* REQUIRED TASK *
Return all of the data exactly as given.

[start of GIVEN DATA]

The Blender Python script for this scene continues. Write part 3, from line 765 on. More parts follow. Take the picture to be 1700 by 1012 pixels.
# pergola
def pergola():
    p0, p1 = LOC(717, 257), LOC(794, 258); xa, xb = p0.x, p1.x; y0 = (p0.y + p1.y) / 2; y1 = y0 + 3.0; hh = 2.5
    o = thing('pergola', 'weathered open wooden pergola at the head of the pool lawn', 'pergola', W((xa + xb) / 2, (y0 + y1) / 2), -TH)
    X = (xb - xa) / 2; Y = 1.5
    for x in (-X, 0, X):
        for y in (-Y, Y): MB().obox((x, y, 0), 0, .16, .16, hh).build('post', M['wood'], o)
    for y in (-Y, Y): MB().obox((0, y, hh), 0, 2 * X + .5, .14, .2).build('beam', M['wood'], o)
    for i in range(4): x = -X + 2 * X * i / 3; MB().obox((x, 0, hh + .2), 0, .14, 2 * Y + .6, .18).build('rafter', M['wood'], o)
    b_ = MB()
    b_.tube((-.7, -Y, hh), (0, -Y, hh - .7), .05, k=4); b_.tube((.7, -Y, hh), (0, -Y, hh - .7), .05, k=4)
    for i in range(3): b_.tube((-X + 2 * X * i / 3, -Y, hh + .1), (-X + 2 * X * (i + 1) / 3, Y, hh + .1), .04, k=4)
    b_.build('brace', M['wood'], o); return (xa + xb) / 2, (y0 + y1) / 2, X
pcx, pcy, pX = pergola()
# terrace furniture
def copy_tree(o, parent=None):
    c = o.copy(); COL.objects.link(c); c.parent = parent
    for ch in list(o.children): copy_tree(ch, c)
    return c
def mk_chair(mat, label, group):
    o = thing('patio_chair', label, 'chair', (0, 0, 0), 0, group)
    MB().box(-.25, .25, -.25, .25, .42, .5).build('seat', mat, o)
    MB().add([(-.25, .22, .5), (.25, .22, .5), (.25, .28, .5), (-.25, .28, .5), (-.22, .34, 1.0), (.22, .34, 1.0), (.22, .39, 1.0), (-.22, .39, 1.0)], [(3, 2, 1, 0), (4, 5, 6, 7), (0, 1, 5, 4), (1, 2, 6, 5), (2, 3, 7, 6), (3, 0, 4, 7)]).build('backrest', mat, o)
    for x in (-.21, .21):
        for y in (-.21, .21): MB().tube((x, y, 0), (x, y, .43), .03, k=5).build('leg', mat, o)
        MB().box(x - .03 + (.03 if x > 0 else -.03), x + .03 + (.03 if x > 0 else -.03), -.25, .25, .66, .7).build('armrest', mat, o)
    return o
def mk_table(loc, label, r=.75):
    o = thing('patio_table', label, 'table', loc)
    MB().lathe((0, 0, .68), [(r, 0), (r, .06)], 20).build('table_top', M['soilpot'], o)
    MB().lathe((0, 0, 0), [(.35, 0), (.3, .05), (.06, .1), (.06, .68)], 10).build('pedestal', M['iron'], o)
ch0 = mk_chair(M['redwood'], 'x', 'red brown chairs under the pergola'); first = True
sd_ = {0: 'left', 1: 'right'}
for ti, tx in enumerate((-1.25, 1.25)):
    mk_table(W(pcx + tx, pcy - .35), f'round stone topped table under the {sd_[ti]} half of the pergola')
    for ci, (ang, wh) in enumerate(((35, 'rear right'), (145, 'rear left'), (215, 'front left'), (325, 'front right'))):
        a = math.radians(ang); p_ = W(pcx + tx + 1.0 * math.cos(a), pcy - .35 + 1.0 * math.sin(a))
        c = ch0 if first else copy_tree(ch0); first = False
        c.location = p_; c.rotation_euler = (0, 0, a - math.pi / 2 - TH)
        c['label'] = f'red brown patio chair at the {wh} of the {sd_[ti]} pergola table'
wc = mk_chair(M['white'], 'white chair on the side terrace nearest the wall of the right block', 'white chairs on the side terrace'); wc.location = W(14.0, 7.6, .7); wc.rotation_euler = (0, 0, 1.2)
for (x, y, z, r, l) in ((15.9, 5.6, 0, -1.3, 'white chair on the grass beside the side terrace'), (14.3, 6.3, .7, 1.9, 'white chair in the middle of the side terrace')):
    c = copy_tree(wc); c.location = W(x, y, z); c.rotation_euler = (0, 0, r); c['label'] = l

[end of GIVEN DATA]

* ANSWER BELOW *
The Blender Python script for this scene continues. Write part 3, from line 765 on. More parts follow. Take the picture to be 1700 by 1012 pixels.
# pergola
def pergola():
    p0, p1 = LOC(717, 257), LOC(794, 258); xa, xb = p0.x, p1.x; y0 = (p0.y + p1.y) / 2; y1 = y0 + 3.0; hh = 2.5
    o = thing('pergola', 'weathered open wooden pergola at the head of the pool lawn', 'pergola', W((xa + xb) / 2, (y0 + y1) / 2), -TH)
    X = (xb - xa) / 2; Y = 1.5
    for x in (-X, 0, X):
        for y in (-Y, Y): MB().obox((x, y, 0), 0, .16, .16, hh).build('post', M['wood'], o)
    for y in (-Y, Y): MB().obox((0, y, hh), 0, 2 * X + .5, .14, .2).build('beam', M['wood'], o)
    for i in range(4): x = -X + 2 * X * i / 3; MB().obox((x, 0, hh + .2), 0, .14, 2 * Y + .6, .18).build('rafter', M['wood'], o)
    b_ = MB()
    b_.tube((-.7, -Y, hh), (0, -Y, hh - .7), .05, k=4); b_.tube((.7, -Y, hh), (0, -Y, hh - .7), .05, k=4)
    for i in range(3): b_.tube((-X + 2 * X * i / 3, -Y, hh + .1), (-X + 2 * X * (i + 1) / 3, Y, hh + .1), .04, k=4)
    b_.build('brace', M['wood'], o); return (xa + xb) / 2, (y0 + y1) / 2, X
pcx, pcy, pX = pergola()
# terrace furniture
def copy_tree(o, parent=None):
    c = o.copy(); COL.objects.link(c); c.parent = parent
    for ch in list(o.children): copy_tree(ch, c)
    return c
def mk_chair(mat, label, group):
    o = thing('patio_chair', label, 'chair', (0, 0, 0), 0, group)
    MB().box(-.25, .25, -.25, .25, .42, .5).build('seat', mat, o)
    MB().add([(-.25, .22, .5), (.25, .22, .5), (.25, .28, .5), (-.25, .28, .5), (-.22, .34, 1.0), (.22, .34, 1.0), (.22, .39, 1.0), (-.22, .39, 1.0)], [(3, 2, 1, 0), (4, 5, 6, 7), (0, 1, 5, 4), (1, 2, 6, 5), (2, 3, 7, 6), (3, 0, 4, 7)]).build('backrest', mat, o)
    for x in (-.21, .21):
        for y in (-.21, .21): MB().tube((x, y, 0), (x, y, .43), .03, k=5).build('leg', mat, o)
        MB().box(x - .03 + (.03 if x > 0 else -.03), x + .03 + (.03 if x > 0 else -.03), -.25, .25, .66, .7).build('armrest', mat, o)
    return o
def mk_table(loc, label, r=.75):
    o = thing('patio_table', label, 'table', loc)
    MB().lathe((0, 0, .68), [(r, 0), (r, .06)], 20).build('table_top', M['soilpot'], o)
    MB().lathe((0, 0, 0), [(.35, 0), (.3, .05), (.06, .1), (.06, .68)], 10).build('pedestal', M['iron'], o)
ch0 = mk_chair(M['redwood'], 'x', 'red brown chairs under the pergola'); first = True
sd_ = {0: 'left', 1: 'right'}
for ti, tx in enumerate((-1.25, 1.25)):
    mk_table(W(pcx + tx, pcy - .35), f'round stone topped table under the {sd_[ti]} half of the pergola')
    for ci, (ang, wh) in enumerate(((35, 'rear right'), (145, 'rear left'), (215, 'front left'), (325, 'front right'))):
        a = math.radians(ang); p_ = W(pcx + tx + 1.0 * math.cos(a), pcy - .35 + 1.0 * math.sin(a))
        c = ch0 if first else copy_tree(ch0); first = False
        c.location = p_; c.rotation_euler = (0, 0, a - math.pi / 2 - TH)
        c['label'] = f'red brown patio chair at the {wh} of the {sd_[ti]} pergola table'
wc = mk_chair(M['white'], 'white chair on the side terrace nearest the wall of the right block', 'white chairs on the side terrace'); wc.location = W(14.0, 7.6, .7); wc.rotation_euler = (0, 0, 1.2)
for (x, y, z, r, l) in ((15.9, 5.6, 0, -1.3, 'white chair on the grass beside the side terrace'), (14.3, 6.3, .7, 1.9, 'white chair in the middle of the side terrace')):
    c = copy_tree(wc); c.location = W(x, y, z); c.rotation_euler = (0, 0, r); c['label'] = l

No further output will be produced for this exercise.